The moon stays longest for the hunter now;
The trees cast down their fruitage, and the blithe
And busy squirrel hoards his winter store;
While man enjoys the breeze that sweeps along
The bright blue sky above him, and that bends
Magnificently all the forest's pride,

Or whispers through the evergreens, and asks,

What is there saddening in the autumn leaves?""

(2.) H. W. LONGFELLOW-Maine. The North American Review for 1844, among other remarks, furnishes the following, upon his poems. His great characteristic is that of addressing the moral nature through the imagination, of linking moral truth to intellectual beauty.
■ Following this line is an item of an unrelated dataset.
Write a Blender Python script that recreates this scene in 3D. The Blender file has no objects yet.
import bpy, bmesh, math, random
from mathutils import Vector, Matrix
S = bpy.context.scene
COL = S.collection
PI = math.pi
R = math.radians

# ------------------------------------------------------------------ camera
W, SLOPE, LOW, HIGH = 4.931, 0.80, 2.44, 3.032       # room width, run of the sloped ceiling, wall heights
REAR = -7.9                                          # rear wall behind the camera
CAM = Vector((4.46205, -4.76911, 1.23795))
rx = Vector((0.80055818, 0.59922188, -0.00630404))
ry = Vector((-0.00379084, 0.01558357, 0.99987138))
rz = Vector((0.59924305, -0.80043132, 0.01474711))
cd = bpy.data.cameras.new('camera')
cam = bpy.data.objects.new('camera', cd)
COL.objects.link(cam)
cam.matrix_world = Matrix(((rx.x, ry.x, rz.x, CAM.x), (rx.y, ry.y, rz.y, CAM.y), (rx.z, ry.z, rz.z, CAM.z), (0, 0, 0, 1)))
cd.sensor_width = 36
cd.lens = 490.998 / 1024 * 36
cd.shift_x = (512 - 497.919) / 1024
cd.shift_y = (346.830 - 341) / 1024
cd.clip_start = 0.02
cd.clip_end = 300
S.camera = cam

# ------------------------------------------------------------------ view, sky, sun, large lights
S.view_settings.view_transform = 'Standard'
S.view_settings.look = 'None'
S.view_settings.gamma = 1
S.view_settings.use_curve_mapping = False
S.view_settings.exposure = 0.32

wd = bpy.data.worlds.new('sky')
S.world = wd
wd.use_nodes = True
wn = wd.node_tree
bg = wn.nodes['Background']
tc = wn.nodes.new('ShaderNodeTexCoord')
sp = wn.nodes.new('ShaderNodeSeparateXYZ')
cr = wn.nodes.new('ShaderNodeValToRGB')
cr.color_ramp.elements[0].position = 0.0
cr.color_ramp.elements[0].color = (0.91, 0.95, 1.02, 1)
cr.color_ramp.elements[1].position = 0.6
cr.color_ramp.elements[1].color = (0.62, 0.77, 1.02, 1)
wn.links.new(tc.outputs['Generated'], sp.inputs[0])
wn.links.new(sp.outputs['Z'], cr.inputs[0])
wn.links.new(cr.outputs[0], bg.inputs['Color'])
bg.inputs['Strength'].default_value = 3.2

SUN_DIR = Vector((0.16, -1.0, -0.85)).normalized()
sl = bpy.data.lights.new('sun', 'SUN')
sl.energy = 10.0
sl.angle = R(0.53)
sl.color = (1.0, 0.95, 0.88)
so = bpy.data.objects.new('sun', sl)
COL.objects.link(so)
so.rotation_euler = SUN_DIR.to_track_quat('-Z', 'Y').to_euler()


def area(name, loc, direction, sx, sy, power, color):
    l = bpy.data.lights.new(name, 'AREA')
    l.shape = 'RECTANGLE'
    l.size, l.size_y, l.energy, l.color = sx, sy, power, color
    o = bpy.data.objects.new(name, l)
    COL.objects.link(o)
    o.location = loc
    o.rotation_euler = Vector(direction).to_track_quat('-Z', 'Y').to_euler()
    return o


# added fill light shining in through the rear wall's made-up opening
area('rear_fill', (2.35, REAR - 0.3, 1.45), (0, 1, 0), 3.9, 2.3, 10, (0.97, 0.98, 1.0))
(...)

The best literary artist is he who accommodates his diction to his subject. In this Longfellow is an artist. By learning "to labor and to wait," by steadily brooding over the chaos in which thought and emotion first appear to the mind, and giving shape and life to both before uttering them in words, he has obtained a singular mastery over expression. By this we do not mean that he has a large command of language. No fallacy is greater than that which confounds fluency with expression. Washerwomen, and boys at debating clubs, often display more fluency than Webster; but his words are to theirs as the rolling thunder to the patter of rain. Felicity, not fluency of language, is a merit.
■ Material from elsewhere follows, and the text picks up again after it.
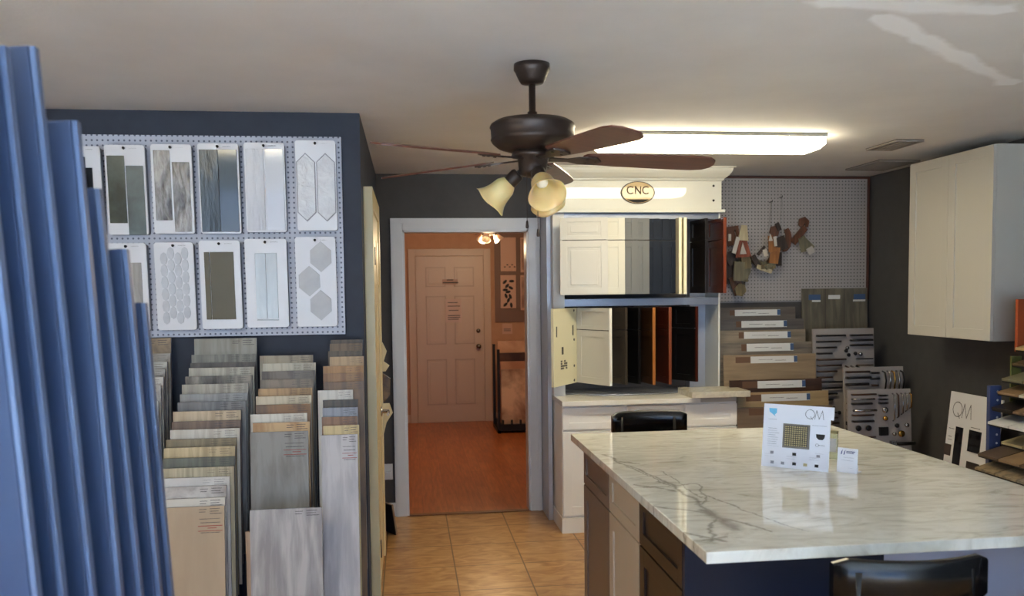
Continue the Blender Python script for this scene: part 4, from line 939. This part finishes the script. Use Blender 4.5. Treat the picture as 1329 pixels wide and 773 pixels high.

Longfellow has a perfect command of that expression which results from restraining rather than cultivating fluency, and his manner is adapted to his theme. His words are often pictures of his thought. He selects with great delicacy and precision the exact phrase which best expresses or suggests his idea. He colors his style with the skill of a painter. In that higher department of his art, that of so combining his words and images that they make music to the soul as well as to the ear, and convey not only his feelings and thoughts, but also the very tone and condition of the soul in which they have being, he likewise excels. In "Maidenhood" and "Endymion," this power is admirably displayed. In one of his best poems, "The Skeleton in Armor," he manages a difficult verse with great skill.

His felicity in addressing the moral nature of man may be discovered in the following lines:

"Lives of great men all remind us,

We can make our lives sublime,
And, departing, leave behind us
Footprints on the sands of time.
Footprints that perhaps another,
Sailing o'er life's solemn main,
A forlorn and shipwreck'd brother,
Seeing, shall take heart again."

This is very different from merely saying that, if we follow the example of the great and good, we shall live a noble life, and that the record of our deeds and struggles will strengthen the breasts of those who come after us, to do and to suffer.
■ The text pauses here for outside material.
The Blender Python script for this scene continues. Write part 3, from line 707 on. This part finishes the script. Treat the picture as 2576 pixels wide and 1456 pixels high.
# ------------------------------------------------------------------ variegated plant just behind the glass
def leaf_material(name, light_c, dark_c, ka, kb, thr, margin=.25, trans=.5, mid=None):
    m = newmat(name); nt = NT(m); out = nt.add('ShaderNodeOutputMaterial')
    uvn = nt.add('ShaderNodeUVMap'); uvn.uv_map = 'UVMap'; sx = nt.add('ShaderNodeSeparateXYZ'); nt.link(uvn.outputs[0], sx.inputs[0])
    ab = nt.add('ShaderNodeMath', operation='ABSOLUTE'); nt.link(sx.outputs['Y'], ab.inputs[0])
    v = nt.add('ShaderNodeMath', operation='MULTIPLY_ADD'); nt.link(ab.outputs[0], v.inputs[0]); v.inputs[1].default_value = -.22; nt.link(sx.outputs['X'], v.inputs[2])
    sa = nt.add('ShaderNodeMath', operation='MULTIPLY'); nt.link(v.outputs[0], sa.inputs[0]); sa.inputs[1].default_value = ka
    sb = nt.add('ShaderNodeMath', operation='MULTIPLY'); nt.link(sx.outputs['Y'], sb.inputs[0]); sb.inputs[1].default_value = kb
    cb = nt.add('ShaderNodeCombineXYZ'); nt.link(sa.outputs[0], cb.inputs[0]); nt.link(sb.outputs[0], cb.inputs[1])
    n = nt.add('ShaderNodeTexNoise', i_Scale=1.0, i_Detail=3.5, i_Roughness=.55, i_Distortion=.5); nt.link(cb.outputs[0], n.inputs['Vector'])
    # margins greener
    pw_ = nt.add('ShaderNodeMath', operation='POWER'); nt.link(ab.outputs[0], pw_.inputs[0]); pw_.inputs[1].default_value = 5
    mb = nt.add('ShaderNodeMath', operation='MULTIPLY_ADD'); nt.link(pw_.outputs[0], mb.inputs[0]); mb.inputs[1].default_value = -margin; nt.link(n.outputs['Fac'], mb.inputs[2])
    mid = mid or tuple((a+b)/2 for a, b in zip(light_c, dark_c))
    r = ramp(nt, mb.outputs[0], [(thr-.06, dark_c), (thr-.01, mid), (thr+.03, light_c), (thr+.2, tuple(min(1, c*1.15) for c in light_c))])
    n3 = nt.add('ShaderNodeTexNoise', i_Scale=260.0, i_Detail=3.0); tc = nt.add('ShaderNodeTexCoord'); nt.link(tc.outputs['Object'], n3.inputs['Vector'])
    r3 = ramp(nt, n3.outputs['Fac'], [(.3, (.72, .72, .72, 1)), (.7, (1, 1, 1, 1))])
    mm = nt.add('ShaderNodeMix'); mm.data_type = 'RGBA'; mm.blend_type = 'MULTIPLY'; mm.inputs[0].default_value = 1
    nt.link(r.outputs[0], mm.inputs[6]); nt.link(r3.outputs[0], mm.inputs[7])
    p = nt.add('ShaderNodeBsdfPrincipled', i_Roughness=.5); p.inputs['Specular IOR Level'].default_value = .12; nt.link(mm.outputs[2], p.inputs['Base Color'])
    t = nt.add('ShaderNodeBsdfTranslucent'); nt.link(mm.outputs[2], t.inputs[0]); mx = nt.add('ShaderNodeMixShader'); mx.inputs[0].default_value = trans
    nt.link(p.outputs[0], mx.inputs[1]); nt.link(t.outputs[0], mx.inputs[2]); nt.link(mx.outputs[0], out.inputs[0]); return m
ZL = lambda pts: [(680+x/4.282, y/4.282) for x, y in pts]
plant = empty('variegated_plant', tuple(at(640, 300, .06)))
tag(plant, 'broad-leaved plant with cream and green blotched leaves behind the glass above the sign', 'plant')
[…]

Longfellow's verse occupies a position half way between the poetry of actual life and the poetry of transcendentalism. Like all neutrals, he is liable to attack from the zealots of both parties; but it seems to us that he has hit the exact point, beyond which no poet can at present go, without being neglected or ridiculed. An air of repose, of quiet power, is around his compositions. In "The Spanish Student," the affluence of his imagination in images of grace, grandeur, and beauty, is most strikingly manifested.

SECTION IX.

JOHN G. WHITTIER (says the North American Review) is one of our most characteristic poets. Few excel him in warmth of temperament. There is a rush of passion in his verse, which sweeps every thing along with it. His fancy and imagination can hardly keep pace with their fiery companion. His vehement sensibility will not allow the inventive faculties to complete what they may have commenced. The stormy qualities of his mind, acting at the suggestions of conscience, produce a kind of military morality, which uses all the deadly arms of verbal warfare. His invective is merciless and undistinguishing; he almost screams with rage and indignation. Of late, he has somewhat pruned the rank luxuriance of his style. He has the soul of a great poet, and we should not be surprised if he attained the height of excellence in his art.